** Scripts that build scenes **
____________________

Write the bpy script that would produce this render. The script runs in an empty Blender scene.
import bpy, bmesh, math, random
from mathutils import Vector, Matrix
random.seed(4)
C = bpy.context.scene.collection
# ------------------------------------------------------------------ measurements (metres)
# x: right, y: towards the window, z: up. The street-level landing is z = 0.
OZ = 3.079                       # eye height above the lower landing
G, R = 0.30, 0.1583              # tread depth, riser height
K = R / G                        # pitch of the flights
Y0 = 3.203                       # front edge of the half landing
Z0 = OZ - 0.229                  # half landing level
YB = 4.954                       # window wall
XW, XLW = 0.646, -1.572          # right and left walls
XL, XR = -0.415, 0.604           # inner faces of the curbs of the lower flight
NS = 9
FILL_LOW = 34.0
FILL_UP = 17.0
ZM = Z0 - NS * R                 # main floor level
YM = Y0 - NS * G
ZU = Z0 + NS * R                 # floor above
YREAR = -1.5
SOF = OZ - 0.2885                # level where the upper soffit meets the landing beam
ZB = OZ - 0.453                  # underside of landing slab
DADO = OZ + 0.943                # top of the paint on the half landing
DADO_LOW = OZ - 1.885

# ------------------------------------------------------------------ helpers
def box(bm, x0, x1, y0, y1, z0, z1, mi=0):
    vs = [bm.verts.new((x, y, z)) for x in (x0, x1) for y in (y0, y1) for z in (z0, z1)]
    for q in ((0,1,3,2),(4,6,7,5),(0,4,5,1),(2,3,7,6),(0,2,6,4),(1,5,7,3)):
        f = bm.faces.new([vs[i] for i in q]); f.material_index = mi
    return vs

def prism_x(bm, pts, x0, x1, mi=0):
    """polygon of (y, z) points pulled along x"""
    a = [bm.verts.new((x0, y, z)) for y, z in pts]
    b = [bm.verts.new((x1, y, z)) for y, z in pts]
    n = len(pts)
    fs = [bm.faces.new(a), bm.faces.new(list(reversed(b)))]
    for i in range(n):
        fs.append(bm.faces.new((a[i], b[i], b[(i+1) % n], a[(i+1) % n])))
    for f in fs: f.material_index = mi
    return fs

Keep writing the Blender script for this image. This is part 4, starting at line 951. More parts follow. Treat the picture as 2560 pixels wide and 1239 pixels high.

____________________

** The exercise **
Go through the records and print each one exactly.

** Result for this task **
Write the bpy script that would produce this render. The script runs in an empty Blender scene.
import bpy, bmesh, math, random
from mathutils import Vector, Matrix
random.seed(4)
C = bpy.context.scene.collection
# ------------------------------------------------------------------ measurements (metres)
# x: right, y: towards the window, z: up. The street-level landing is z = 0.
OZ = 3.079                       # eye height above the lower landing
G, R = 0.30, 0.1583              # tread depth, riser height
K = R / G                        # pitch of the flights
Y0 = 3.203                       # front edge of the half landing
Z0 = OZ - 0.229                  # half landing level
YB = 4.954                       # window wall
XW, XLW = 0.646, -1.572          # right and left walls
XL, XR = -0.415, 0.604           # inner faces of the curbs of the lower flight
NS = 9
FILL_LOW = 34.0
FILL_UP = 17.0
ZM = Z0 - NS * R                 # main floor level
YM = Y0 - NS * G
ZU = Z0 + NS * R                 # floor above
YREAR = -1.5
SOF = OZ - 0.2885                # level where the upper soffit meets the landing beam
ZB = OZ - 0.453                  # underside of landing slab
DADO = OZ + 0.943                # top of the paint on the half landing
DADO_LOW = OZ - 1.885

# ------------------------------------------------------------------ helpers
def box(bm, x0, x1, y0, y1, z0, z1, mi=0):
    vs = [bm.verts.new((x, y, z)) for x in (x0, x1) for y in (y0, y1) for z in (z0, z1)]
    for q in ((0,1,3,2),(4,6,7,5),(0,4,5,1),(2,3,7,6),(0,2,6,4),(1,5,7,3)):
        f = bm.faces.new([vs[i] for i in q]); f.material_index = mi
    return vs

def prism_x(bm, pts, x0, x1, mi=0):
    """polygon of (y, z) points pulled along x"""
    a = [bm.verts.new((x0, y, z)) for y, z in pts]
    b = [bm.verts.new((x1, y, z)) for y, z in pts]
    n = len(pts)
    fs = [bm.faces.new(a), bm.faces.new(list(reversed(b)))]
    for i in range(n):
        fs.append(bm.faces.new((a[i], b[i], b[(i+1) % n], a[(i+1) % n])))
    for f in fs: f.material_index = mi
    return fs

Keep writing the Blender script for this image. This is part 4, starting at line 951. More parts follow. Treat the picture as 2560 pixels wide and 1239 pixels high.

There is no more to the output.